Interpretar las necesidades del pueblo, conocer sus urgencias, saber de sus problemas, y adelantarse a las soluciones son desafíos que se convierten en desvelos de aquellos gobernantes con genuina vocación de servicio.
La tarea de conducir tiene ese sabor agradable de los logros alcanzados, el agridulce de los temas pendientes, el agradable color de las obras terminadas, y la permanente insatisfacción.

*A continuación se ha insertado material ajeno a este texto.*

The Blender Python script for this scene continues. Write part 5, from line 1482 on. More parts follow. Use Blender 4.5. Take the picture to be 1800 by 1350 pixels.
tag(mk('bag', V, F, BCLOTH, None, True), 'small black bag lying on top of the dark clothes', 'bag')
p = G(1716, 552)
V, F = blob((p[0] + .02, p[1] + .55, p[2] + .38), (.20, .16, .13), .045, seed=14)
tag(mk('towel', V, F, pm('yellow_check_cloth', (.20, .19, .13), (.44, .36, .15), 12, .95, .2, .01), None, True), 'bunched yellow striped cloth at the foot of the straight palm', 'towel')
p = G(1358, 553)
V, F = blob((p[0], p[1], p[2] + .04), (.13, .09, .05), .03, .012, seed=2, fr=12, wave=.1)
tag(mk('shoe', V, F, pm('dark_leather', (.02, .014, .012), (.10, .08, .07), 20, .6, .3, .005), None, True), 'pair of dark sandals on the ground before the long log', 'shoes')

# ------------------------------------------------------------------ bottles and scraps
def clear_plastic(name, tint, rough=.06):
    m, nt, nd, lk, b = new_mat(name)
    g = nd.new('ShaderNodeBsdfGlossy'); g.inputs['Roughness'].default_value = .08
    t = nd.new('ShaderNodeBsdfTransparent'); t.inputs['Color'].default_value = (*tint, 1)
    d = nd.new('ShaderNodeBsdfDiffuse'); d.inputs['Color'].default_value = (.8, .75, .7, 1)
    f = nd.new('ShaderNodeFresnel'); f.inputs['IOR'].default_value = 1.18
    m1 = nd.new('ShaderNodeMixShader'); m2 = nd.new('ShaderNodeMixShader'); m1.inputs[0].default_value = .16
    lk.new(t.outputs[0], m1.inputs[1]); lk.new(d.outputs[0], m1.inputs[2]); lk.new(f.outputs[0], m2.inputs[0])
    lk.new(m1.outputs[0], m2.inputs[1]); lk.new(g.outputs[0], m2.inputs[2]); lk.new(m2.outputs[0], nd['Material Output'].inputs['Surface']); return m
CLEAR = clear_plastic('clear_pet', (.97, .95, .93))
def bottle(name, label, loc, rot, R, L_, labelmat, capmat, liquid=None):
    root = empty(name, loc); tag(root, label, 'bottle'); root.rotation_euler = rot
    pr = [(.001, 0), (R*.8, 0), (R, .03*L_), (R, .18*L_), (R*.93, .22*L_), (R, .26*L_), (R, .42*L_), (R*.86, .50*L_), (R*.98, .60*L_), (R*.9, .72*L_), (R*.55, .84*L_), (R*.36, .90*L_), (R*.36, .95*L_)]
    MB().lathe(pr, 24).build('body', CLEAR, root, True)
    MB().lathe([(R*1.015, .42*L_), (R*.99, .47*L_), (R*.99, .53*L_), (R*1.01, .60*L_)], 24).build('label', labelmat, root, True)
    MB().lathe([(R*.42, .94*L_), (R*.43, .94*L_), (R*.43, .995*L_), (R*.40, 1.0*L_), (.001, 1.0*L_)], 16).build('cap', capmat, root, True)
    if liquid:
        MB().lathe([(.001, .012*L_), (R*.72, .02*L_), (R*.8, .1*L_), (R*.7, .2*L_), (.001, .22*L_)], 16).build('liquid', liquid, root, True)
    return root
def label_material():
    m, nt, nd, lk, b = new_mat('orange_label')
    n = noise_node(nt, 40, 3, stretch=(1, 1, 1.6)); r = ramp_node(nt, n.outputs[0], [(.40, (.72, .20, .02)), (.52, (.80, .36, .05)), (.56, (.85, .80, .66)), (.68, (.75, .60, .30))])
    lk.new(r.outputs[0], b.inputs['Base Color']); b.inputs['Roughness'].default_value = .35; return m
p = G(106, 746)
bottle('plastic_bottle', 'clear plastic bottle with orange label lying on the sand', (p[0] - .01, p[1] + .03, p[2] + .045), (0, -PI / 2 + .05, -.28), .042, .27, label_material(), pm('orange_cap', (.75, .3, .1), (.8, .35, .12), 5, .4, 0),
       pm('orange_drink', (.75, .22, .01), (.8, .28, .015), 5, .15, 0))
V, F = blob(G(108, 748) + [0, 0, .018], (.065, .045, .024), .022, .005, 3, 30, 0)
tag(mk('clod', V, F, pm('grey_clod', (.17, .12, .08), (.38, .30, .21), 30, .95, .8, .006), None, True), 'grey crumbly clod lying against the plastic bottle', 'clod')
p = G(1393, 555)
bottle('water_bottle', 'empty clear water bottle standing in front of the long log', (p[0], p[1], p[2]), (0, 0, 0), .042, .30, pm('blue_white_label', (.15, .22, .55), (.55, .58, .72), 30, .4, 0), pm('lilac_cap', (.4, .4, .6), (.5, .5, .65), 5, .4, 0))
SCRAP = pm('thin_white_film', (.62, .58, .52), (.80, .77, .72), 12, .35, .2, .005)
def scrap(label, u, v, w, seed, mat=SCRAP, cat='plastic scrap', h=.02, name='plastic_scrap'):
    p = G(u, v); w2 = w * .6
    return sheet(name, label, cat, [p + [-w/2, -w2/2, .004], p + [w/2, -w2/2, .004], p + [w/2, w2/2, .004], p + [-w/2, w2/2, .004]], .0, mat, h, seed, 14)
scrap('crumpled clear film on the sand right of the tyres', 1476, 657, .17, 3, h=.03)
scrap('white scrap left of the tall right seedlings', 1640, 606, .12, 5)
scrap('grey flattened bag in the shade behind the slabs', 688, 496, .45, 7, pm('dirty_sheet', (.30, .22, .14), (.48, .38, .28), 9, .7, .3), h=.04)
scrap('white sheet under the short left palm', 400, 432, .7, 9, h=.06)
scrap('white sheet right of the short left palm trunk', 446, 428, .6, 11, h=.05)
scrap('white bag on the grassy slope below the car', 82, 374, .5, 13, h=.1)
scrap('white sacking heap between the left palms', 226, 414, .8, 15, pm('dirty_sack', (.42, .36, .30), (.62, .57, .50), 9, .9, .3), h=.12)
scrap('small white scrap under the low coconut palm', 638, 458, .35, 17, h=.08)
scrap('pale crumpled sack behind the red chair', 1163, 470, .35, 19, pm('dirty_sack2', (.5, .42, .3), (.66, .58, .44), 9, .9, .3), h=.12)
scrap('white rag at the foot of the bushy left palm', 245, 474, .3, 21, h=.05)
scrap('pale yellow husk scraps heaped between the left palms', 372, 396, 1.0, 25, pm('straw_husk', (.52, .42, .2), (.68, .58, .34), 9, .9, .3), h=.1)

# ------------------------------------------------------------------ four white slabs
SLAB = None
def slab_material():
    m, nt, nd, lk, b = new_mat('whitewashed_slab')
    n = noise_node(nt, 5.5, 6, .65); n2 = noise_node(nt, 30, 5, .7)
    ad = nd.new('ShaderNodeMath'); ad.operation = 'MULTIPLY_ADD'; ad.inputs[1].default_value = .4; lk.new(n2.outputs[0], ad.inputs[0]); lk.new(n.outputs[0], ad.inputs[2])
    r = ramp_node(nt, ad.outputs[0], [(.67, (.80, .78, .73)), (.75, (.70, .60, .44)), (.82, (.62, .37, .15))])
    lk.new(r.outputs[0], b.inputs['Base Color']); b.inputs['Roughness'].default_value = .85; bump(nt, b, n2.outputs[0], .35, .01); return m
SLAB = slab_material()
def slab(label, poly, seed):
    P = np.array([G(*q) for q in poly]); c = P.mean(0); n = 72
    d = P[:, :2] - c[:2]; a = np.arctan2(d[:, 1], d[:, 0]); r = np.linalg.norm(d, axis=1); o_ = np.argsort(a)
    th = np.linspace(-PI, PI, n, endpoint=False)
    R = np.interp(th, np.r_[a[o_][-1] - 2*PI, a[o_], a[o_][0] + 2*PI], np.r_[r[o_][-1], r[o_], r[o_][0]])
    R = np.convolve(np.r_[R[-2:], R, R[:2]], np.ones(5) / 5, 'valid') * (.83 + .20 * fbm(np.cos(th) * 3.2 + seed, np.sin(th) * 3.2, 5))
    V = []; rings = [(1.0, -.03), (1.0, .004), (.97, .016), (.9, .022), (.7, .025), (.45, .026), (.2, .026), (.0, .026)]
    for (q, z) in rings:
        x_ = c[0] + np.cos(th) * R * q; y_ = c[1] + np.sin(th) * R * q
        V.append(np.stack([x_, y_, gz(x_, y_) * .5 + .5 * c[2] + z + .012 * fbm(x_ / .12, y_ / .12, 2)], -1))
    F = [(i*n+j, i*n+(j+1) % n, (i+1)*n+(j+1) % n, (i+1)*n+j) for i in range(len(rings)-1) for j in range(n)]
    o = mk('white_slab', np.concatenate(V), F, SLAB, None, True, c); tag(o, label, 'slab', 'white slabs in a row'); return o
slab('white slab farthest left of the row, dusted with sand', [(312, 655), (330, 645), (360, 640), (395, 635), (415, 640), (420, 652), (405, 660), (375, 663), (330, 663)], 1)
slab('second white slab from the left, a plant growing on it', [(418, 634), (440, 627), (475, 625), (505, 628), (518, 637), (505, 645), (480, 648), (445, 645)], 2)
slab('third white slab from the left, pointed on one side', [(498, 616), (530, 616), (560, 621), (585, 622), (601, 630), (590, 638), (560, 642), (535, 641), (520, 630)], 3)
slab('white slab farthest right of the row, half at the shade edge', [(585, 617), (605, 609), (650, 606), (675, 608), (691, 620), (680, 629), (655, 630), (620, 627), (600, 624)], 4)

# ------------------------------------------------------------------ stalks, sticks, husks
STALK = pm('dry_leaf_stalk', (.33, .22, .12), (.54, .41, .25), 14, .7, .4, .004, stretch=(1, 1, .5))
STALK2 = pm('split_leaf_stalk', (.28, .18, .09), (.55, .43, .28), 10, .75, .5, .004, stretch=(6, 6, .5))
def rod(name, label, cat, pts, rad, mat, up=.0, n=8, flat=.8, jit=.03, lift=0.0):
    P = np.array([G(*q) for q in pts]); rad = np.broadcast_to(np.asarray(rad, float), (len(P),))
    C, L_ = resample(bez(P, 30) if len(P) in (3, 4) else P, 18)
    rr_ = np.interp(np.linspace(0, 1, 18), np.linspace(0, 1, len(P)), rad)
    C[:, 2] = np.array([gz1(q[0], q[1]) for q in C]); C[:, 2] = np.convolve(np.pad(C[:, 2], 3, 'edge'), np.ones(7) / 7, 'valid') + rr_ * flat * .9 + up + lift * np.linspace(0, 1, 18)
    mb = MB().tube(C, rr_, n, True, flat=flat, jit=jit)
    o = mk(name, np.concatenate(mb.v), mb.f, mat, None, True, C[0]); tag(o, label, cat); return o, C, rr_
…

En el siglo once, el rey Enrique III de Bavaria se vio superado por las circunstancias, se cansó de sus responsabilidades como rey, de las presiones de la política internacional y de lo mundanal de la vida de la corte. Y entonces decidió que iba a abdicar para irse a vivir a un monasterio.
Hizo una carta de pedido de admisión al monje Richard prior de un convento local para ser aceptado como un huésped, y pasar allí el resto de su vida en oración y meditación.
-Vuestra majestad, ¿comprende que la promesa aquí es de obediencia? Esto va a ser muy difícil para usted, dado que ha sido rey – le respondió el monje Richard.
-Comprendo totalmente– dijo el rey Enrique-, el resto de mi vida le voy a obedecer a usted, mientras Cristo lo guíe.
-Entonces le diré lo que tiene que hacer. Vuelva a su trono y sirva fielmente en el lugar que Dios lo puso – le respondió el monje. Y agregó: “su misión está ahí, interpretando las necesidades de su gente y ayudando a resolver sus problemas”.
Enrique de Bavaria aceptó la indicación y volvió a su lugar en el trono.
Después que el rey Enrique murió, se escribió esto en su honor: “Al ser obediente, el rey aprendió a gobernar”.